-- Start of Available records --
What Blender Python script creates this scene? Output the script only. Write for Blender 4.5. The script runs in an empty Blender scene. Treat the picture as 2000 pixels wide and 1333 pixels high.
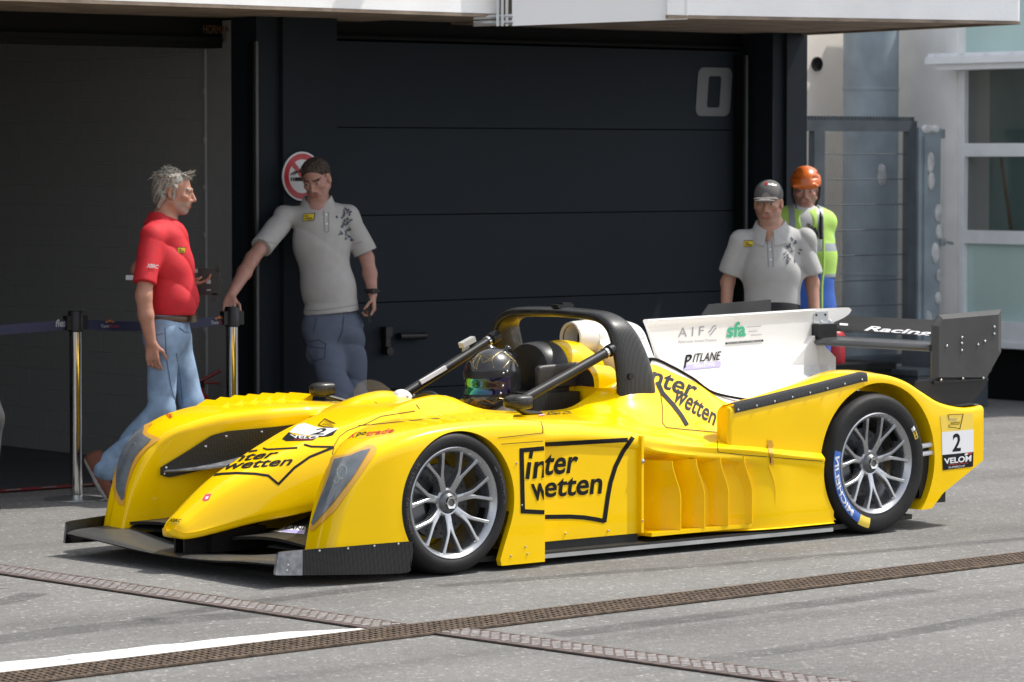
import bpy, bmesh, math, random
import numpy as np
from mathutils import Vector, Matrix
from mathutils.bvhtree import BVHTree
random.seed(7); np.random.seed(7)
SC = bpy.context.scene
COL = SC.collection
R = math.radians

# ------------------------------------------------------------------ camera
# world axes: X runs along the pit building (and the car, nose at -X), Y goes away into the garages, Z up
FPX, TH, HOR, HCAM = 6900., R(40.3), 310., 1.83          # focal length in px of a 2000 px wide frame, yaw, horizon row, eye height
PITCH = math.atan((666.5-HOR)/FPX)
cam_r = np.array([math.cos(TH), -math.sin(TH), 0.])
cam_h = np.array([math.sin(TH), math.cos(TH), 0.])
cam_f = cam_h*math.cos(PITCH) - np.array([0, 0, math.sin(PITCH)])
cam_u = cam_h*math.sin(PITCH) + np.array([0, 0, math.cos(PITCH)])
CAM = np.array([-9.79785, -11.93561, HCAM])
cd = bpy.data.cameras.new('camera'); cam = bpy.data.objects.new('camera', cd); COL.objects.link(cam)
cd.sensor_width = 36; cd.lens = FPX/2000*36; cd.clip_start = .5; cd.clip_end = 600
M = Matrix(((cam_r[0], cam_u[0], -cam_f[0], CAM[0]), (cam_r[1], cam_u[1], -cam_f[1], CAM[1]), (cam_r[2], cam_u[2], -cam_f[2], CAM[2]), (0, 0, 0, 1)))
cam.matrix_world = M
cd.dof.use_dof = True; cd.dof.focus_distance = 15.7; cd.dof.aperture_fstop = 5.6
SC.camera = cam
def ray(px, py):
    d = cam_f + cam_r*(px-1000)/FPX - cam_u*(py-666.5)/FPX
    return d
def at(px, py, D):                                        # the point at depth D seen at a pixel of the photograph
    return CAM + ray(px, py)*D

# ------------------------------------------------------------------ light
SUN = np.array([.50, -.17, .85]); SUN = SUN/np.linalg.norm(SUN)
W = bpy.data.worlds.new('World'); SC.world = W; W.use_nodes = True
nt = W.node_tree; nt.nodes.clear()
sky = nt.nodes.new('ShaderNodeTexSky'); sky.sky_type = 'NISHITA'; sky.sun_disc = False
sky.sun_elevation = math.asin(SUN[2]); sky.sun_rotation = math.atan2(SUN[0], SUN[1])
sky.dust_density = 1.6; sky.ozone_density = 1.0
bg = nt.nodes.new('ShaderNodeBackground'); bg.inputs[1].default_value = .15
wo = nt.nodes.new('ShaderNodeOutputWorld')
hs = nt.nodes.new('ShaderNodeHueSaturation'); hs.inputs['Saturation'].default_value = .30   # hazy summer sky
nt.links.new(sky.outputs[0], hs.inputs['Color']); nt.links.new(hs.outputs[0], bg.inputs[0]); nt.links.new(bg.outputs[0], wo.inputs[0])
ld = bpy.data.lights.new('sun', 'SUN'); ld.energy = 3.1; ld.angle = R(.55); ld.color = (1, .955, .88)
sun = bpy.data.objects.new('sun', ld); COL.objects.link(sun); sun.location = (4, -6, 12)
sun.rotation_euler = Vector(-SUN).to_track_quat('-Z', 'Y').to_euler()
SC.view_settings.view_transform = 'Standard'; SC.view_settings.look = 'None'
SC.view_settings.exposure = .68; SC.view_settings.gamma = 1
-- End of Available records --
-- Start of Available records --
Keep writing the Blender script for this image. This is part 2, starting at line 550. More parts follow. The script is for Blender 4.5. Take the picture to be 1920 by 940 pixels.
-- End of Available records --
Retype, word for word, only the lines from the one containing "What Blender Python" through the one containing "R = math.radians", both included, and leave out any pictures.

▶ Output for this exercise
What Blender Python script creates this scene? Output the script only. Write for Blender 4.5. The script runs in an empty Blender scene. Treat the picture as 2000 pixels wide and 1333 pixels high.
import bpy, bmesh, math, random
import numpy as np
from mathutils import Vector, Matrix
from mathutils.bvhtree import BVHTree
random.seed(7); np.random.seed(7)
SC = bpy.context.scene
COL = SC.collection
R = math.radians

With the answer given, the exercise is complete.